North Korea SHOWDOWN as Kim Jong-un sends envoy to Washington

Kim Yong Chol, Pyongyang’s lead negotiator in denuclearisation talks with the United States, was sent for crunch talks with US Secretary of State Mike Pompeo to lay the groundwork for a second summit between the two power nations. The meeting between the envoy and Mr Pompeo is the first major sign of potential movement in a diplomatic effort that has appeared stalled for months, according to a source familiar with the matter who also said a summit os once again on the cards for the two leaders. News of the impending visit came even as Trump unveiled a revamped US missile defence strategy that singled out North Korea as an ongoing and “extraordinary threat,” seven months after he declared after his first summit with Kim Jong Un that the threat the country posed had been eliminated. Kim Yong Chol was last in Washington in June, when he delivered a letter from Kim Jong Un to Trump that opened the way for the June 12 Singapore summit.

That meeting yielded a pledge from the latter to work towards denuclearisation of the Korean peninsula and Trump declared the next day that there was “no longer a nuclear threat from North Korea.”

However, there has been little obvious progress since, and to underline this was Trump’s own Missile Defence Review unveiled on Thursday that singled out North Korea as an ongoing and “extraordinary threat.”

Acting U.S. Defence Secretary Patrick Shanahan noted that North Korean missiles remained a “significant concern” in introducing the report, while at the same event, Trump himself only mentioned North Korea in passing, saying negotiations he had conducted should have been done years ago.

On Wednesday, US Vice President Mike Pence acknowledged that efforts to persuade North Korea to give up its nuclear arsenal had not made headway.

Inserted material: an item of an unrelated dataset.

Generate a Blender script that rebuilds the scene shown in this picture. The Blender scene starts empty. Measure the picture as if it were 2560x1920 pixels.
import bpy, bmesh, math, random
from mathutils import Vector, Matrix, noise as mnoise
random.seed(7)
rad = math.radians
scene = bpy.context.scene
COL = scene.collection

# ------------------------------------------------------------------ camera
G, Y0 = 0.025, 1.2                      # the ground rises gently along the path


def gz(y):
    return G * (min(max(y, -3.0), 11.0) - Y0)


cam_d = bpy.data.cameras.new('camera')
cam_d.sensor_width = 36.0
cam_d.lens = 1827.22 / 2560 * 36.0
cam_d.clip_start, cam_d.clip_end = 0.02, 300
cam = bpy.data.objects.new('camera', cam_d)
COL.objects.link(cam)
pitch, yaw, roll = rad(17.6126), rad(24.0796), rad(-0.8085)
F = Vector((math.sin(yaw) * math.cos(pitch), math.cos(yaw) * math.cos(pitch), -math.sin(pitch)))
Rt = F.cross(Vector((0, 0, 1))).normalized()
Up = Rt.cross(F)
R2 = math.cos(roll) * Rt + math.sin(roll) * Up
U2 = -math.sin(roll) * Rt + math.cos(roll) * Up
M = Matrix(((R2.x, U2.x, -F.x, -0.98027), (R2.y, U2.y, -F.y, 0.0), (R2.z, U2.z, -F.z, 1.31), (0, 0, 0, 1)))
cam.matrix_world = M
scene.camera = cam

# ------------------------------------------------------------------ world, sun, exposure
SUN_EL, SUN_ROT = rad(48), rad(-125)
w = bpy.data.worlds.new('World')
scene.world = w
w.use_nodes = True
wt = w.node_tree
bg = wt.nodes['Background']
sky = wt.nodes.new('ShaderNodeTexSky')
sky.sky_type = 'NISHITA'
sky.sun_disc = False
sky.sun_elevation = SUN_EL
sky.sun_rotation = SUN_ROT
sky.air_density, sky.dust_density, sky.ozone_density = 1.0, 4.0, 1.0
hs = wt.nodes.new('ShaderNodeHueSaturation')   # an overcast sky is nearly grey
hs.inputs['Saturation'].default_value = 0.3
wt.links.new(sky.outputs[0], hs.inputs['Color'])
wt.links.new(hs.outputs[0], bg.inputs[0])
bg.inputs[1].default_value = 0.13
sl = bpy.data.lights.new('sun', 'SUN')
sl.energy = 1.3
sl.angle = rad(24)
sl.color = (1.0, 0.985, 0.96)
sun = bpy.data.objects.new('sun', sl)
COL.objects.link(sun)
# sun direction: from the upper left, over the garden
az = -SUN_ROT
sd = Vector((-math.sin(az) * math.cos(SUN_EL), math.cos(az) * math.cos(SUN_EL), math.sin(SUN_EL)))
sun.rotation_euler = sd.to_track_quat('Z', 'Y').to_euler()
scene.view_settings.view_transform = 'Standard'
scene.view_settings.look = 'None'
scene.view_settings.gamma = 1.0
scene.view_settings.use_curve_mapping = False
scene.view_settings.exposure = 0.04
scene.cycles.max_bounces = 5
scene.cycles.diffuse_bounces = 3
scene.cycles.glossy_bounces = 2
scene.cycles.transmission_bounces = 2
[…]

Mr Pence said: “While the president is promising dialogue with Chairman Kim, we still await concrete steps by North Korea to dismantle the nuclear weapons that threaten our people and our allies in the region.”

Mr Trump said on January 2 that he had received a “great” letter from North Korean leader Kim Jong Un and would probably meet him again in the not-too-distant future, but there was no rush.

He also defended stuttering US negotiations with Kim, saying that Pyongyang had stopped missile and bomb testing and if it had not been for his administration “you’d be having a nice big fat war in Asia”.

Kim Yong Chol, a hardline former spy chief, boarded a flight in Beijing for Washington on Thursday and was expected to arrive in the US capital this evening, South Korea’s Yonhap news agency confirmed.